=== Short task ===
Select lines where the word "stack" appears.
— START —
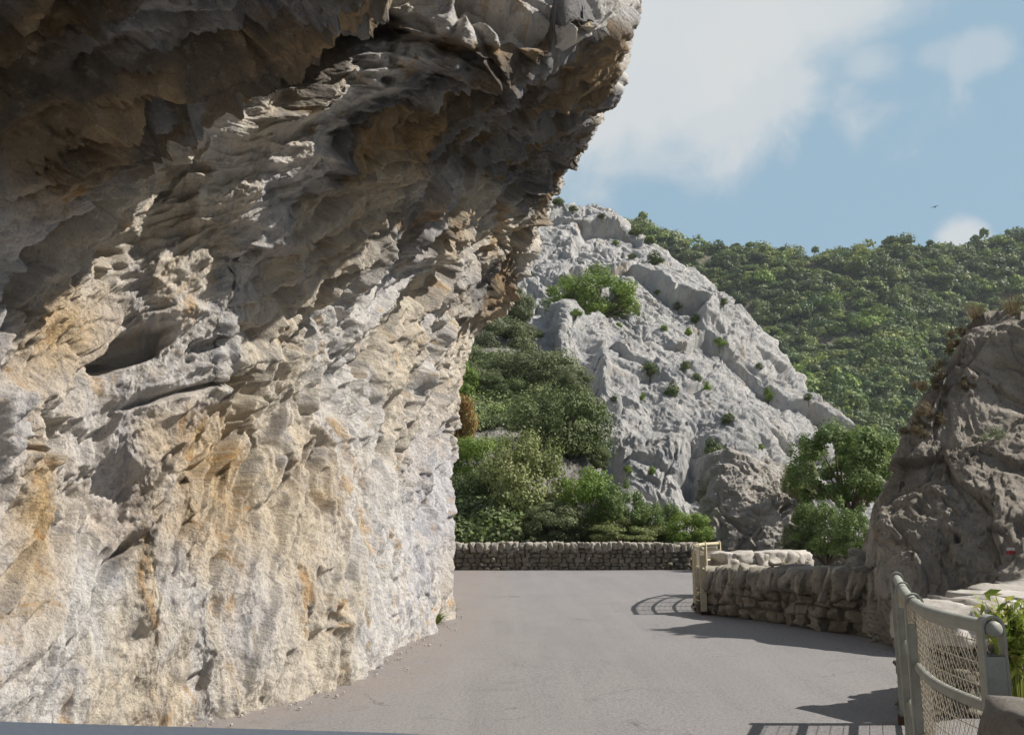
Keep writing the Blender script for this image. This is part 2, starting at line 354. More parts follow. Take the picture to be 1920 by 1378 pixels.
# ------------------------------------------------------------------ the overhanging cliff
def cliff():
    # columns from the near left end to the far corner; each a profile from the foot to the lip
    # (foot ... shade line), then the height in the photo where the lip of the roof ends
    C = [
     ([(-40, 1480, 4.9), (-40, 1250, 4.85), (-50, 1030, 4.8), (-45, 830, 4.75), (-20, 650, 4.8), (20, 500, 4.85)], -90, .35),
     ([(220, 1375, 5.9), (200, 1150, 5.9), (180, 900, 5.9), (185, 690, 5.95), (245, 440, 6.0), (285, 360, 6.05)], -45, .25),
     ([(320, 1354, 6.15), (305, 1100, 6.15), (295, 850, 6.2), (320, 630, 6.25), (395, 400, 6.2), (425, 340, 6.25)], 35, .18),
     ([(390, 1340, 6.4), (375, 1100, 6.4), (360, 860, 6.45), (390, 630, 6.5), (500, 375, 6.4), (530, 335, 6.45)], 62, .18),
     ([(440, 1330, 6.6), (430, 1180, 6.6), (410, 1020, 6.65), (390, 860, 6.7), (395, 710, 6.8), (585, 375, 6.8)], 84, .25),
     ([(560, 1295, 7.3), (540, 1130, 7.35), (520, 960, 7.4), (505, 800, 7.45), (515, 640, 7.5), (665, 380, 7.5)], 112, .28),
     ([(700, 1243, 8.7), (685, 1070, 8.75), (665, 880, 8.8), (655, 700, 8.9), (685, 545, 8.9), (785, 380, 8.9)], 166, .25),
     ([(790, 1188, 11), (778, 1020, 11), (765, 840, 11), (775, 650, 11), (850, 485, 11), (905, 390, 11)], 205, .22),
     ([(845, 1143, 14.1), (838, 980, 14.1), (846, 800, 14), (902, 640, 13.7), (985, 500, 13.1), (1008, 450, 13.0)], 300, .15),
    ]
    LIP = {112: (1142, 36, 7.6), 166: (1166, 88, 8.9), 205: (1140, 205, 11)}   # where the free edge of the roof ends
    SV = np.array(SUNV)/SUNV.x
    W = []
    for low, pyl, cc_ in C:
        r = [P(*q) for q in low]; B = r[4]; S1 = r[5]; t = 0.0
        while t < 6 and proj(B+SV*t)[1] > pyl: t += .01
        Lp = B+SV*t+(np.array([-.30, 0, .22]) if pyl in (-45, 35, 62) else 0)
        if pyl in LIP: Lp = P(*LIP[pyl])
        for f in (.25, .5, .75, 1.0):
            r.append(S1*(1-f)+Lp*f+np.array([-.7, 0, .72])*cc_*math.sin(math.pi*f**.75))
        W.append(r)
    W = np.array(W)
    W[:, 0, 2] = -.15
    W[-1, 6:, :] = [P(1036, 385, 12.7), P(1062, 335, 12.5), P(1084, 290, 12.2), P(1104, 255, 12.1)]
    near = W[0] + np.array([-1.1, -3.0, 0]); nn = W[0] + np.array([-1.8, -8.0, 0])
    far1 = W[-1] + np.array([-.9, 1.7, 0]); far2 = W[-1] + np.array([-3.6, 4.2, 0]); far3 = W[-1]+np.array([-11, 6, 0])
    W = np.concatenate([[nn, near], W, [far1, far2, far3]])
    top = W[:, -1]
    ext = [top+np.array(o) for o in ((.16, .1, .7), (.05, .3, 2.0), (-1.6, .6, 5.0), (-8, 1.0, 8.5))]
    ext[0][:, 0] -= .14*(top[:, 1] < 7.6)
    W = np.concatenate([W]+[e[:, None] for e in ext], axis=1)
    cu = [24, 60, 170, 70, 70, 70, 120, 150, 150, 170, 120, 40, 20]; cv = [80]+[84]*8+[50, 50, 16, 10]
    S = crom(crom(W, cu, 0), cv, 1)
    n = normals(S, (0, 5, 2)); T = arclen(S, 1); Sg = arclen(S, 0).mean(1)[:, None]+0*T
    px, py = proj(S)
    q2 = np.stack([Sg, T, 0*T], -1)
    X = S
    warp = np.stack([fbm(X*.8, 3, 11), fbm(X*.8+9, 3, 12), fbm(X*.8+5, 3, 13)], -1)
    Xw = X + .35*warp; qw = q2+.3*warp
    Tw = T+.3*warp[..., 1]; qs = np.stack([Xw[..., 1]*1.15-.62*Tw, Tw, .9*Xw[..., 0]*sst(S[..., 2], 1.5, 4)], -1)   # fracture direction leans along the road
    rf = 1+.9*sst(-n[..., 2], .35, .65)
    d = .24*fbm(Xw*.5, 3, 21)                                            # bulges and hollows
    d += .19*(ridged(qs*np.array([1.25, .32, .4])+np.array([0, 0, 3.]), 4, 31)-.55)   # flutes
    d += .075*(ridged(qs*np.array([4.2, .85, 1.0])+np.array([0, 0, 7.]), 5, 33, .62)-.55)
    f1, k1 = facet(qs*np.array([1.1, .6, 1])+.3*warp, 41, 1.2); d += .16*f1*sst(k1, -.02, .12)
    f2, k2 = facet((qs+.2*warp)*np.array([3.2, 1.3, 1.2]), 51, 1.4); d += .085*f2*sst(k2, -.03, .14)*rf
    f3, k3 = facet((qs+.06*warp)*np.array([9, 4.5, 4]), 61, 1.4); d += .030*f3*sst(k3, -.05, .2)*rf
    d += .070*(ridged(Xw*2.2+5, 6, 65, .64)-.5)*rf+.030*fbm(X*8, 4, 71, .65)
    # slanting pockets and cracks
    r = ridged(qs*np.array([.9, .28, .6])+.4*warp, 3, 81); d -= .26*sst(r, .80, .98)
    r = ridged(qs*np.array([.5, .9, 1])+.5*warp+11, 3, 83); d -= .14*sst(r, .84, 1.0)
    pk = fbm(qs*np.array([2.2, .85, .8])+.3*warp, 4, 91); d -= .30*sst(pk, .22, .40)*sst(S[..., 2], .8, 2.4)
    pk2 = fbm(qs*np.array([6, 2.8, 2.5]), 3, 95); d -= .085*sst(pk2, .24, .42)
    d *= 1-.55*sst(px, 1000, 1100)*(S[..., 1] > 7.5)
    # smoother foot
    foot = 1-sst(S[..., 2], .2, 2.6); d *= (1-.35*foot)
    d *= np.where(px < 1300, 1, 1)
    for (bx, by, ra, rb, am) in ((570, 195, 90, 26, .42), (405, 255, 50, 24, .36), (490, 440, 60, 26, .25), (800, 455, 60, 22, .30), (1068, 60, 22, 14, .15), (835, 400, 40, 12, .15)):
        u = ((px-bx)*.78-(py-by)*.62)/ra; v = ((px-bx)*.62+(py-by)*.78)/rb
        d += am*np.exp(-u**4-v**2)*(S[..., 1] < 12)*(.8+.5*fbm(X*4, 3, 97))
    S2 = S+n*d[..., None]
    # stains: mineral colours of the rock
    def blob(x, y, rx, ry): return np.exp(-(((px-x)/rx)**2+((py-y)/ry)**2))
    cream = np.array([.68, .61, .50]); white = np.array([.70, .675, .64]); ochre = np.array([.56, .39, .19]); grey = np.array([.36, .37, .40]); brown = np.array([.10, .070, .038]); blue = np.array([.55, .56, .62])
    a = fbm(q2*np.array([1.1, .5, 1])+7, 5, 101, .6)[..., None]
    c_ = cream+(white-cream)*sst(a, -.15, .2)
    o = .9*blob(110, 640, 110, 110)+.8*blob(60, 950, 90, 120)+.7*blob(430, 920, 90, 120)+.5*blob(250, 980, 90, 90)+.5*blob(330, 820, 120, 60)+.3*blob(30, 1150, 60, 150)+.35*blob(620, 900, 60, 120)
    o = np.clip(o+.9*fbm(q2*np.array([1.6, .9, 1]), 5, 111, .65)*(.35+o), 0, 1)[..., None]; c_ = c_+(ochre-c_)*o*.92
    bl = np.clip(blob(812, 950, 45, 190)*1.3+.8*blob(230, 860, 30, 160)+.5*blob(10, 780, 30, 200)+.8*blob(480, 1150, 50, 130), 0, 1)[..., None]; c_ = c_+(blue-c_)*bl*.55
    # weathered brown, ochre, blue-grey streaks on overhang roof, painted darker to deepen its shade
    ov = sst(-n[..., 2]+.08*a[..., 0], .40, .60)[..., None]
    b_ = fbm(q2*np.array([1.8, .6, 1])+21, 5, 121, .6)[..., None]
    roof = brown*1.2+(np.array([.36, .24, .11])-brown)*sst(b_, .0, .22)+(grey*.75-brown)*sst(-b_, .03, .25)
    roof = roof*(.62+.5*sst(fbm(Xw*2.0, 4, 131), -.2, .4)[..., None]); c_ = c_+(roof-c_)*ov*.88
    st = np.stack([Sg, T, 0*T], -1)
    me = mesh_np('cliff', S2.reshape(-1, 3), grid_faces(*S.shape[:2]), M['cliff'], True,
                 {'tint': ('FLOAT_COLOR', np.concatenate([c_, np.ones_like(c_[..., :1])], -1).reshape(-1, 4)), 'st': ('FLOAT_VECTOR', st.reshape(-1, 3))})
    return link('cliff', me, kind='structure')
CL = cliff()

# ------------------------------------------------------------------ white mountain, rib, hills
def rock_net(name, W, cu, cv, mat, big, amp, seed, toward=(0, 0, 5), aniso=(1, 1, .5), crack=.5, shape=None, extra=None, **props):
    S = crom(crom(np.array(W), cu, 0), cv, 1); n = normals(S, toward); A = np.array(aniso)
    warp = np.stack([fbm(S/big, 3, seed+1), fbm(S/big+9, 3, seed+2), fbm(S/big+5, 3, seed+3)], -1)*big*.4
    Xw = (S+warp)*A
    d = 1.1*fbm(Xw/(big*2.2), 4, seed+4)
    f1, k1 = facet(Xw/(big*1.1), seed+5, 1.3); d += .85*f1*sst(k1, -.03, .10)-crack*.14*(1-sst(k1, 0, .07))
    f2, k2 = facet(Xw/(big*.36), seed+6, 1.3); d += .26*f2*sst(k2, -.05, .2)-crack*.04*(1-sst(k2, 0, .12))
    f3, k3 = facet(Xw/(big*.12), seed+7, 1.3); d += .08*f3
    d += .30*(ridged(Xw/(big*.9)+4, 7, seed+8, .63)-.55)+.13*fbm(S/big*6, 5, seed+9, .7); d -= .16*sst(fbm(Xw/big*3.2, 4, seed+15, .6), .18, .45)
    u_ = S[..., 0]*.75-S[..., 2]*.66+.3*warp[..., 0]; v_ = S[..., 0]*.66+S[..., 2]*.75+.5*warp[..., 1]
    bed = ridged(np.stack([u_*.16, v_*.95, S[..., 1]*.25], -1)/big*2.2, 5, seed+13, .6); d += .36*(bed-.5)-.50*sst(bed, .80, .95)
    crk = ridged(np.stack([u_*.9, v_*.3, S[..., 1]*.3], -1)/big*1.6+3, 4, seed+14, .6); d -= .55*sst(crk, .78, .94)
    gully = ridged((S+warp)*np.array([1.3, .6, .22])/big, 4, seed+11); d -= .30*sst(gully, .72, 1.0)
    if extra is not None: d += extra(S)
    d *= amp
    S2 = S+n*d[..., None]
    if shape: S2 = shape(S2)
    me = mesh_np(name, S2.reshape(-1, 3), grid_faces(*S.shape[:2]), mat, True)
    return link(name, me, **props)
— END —
=== Solution ===
    q2 = np.stack([Sg, T, 0*T], -1)
    warp = np.stack([fbm(X*.8, 3, 11), fbm(X*.8+9, 3, 12), fbm(X*.8+5, 3, 13)], -1)
    Tw = T+.3*warp[..., 1]; qs = np.stack([Xw[..., 1]*1.15-.62*Tw, Tw, .9*Xw[..., 0]*sst(S[..., 2], 1.5, 4)], -1)   # fracture direction leans along the road
    st = np.stack([Sg, T, 0*T], -1)
    warp = np.stack([fbm(S/big, 3, seed+1), fbm(S/big+9, 3, seed+2), fbm(S/big+5, 3, seed+3)], -1)*big*.4
    bed = ridged(np.stack([u_*.16, v_*.95, S[..., 1]*.25], -1)/big*2.2, 5, seed+13, .6); d += .36*(bed-.5)-.50*sst(bed, .80, .95)
    crk = ridged(np.stack([u_*.9, v_*.3, S[..., 1]*.3], -1)/big*1.6+3, 4, seed+14, .6); d -= .55*sst(crk, .78, .94)